INCOHERENCIAS SOBRE EL MATRIMONIO
«No hay institución de la que se puedan decir más cosas malas y buenas. Lo tiene todo, la eternidad y el bidé. Contrato entre dos impudicias; espasmo bendecido por el alcalde y el cura; regularización de los suspiros; gruñido común hasta la agonía...
Admiro a todos los casados: su coraje o su inconsciencia me asustan. Vincularse oficialmente hasta la muerte es cosa que me llena de vértigo: es la aventura mayor que se pueda emprender y, comparada con ella, la exploración de los polos no pasa de divertimento. La vida en pareja es seguramente más glacial...
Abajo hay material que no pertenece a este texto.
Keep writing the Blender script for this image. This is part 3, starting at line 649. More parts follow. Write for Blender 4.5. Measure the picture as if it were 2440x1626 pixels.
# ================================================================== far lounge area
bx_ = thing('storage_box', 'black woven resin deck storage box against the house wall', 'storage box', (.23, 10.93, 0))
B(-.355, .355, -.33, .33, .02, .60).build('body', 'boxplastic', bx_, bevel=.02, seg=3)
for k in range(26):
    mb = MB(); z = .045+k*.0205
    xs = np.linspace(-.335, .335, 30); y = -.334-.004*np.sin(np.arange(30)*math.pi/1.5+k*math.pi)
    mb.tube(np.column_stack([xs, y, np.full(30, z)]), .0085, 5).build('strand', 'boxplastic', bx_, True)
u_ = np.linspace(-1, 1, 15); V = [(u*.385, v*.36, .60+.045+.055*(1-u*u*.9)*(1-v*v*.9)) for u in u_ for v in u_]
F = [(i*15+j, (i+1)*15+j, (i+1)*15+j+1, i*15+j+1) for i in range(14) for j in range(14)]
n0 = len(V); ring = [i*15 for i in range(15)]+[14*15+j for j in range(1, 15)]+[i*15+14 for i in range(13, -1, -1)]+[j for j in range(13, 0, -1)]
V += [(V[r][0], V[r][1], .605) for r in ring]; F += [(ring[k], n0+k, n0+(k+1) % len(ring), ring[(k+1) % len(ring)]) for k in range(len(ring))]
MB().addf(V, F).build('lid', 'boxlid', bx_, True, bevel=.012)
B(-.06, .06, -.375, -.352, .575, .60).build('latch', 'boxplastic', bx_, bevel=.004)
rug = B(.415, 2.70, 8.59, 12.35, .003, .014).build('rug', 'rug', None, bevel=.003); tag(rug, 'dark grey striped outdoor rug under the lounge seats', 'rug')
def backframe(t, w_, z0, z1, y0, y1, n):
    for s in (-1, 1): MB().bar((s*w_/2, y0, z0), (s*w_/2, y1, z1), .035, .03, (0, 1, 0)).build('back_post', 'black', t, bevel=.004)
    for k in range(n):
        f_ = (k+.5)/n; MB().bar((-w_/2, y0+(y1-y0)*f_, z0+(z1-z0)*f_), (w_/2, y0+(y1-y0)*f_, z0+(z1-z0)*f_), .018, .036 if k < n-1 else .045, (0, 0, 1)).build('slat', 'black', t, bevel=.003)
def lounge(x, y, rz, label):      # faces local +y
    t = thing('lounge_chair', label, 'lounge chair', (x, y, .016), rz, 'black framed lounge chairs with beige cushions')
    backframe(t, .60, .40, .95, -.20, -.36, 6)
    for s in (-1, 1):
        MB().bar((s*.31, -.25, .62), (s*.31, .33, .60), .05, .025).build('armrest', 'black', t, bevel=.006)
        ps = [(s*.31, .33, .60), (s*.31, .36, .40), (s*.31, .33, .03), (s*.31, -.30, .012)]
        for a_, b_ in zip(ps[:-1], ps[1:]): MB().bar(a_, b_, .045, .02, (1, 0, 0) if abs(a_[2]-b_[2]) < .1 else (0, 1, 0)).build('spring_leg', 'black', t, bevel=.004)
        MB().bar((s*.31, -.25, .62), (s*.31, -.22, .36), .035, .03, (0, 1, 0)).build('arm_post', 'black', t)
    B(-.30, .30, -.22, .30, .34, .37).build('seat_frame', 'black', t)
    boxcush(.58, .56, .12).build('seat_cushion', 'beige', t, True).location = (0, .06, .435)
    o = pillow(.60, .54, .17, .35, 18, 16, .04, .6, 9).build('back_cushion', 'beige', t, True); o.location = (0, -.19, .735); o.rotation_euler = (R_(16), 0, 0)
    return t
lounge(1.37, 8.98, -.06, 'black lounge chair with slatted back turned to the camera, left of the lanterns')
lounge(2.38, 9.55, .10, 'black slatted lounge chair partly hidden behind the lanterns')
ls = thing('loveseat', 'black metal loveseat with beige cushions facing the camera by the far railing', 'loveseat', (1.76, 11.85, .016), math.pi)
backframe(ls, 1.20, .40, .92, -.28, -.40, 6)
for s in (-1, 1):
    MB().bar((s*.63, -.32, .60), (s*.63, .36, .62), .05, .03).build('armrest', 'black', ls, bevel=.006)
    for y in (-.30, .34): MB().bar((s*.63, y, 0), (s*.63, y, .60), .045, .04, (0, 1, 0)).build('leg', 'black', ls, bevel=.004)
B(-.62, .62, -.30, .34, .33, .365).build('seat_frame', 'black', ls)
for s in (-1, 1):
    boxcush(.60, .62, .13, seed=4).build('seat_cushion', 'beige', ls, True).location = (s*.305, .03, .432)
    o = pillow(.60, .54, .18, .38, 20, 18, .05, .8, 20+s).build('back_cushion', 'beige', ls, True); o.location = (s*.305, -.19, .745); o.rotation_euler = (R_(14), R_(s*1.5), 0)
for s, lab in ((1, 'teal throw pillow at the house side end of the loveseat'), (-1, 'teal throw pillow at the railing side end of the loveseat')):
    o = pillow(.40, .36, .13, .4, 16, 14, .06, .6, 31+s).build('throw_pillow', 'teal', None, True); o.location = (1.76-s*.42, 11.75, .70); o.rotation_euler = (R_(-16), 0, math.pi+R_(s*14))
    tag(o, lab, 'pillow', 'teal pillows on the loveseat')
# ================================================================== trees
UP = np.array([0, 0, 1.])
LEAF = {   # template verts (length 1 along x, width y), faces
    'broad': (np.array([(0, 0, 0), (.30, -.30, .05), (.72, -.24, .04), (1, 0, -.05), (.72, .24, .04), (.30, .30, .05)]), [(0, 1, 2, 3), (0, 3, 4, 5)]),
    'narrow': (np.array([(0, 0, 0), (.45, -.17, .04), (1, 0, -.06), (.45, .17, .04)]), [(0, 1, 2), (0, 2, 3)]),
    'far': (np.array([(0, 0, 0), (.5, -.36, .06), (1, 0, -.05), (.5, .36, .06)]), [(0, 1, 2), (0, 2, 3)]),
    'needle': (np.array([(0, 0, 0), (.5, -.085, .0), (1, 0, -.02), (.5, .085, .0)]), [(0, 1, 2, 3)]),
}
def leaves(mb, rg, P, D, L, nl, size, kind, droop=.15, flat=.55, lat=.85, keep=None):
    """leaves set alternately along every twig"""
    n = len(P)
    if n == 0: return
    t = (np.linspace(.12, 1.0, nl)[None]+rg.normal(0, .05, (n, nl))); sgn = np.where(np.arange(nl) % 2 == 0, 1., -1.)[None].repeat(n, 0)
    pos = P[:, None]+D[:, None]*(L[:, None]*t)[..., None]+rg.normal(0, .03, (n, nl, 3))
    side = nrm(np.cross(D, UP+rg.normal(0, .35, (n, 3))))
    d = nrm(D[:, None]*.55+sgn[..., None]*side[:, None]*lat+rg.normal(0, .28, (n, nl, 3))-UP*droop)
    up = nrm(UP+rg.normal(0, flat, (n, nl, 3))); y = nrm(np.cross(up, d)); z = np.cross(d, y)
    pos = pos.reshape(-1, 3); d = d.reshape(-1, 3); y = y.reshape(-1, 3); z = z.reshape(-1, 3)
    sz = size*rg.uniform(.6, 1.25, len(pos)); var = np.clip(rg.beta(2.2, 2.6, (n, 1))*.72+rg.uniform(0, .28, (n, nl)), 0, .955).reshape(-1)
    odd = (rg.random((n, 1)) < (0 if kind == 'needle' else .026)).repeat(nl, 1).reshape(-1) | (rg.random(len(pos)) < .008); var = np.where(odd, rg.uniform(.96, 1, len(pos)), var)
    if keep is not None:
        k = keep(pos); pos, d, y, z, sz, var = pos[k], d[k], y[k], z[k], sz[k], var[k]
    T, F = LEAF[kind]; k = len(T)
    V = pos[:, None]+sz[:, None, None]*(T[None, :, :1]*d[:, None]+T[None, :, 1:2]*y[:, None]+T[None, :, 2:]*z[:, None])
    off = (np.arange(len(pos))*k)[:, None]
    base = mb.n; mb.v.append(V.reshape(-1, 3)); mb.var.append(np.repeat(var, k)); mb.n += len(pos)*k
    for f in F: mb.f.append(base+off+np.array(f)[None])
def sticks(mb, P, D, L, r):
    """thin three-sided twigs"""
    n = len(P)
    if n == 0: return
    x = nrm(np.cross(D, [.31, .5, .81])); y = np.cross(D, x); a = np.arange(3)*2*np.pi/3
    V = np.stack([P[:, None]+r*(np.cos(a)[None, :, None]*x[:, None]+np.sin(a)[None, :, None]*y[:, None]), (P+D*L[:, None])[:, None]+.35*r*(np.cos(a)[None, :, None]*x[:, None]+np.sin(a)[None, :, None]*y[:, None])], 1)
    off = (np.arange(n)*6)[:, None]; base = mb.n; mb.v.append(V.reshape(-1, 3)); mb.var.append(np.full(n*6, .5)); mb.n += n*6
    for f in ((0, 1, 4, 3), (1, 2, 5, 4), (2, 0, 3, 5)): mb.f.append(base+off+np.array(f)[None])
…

El absurdo de semejante empresa debería corregirse: hay que reconocer que la idea más sensata, más razonable, que el hombre ha concebido es la del divorcio. Sólo esta idea hace soportable el matrimonio, como la idea del suicidio hace soportable la vida. Dos escapatorias sin las cuales cada instante sería un martirio.
El soltero es un ser sin misterio, ha comprendido, es prudente, no ha osado; pero todo marido es un jugador: lo apuesta todo en la aventura más cotidiana y más aterradora, en la imbecilidad y el heroísmo del lecho común, de la tumba común. El espectáculo de una pareja da miedo, como lo dan todas las mezclas de abyección y audacia. Llevar una alianza es convertirse en presidiario aplaudido que exhibe triunfalmente sus vergüenzas, es la aceptación más terrible del engaño.
—Pero frente a ese engaño, el soltero se desespera: no es capaz de ignorar el amplio aliento sórdido que anima los matrimonios».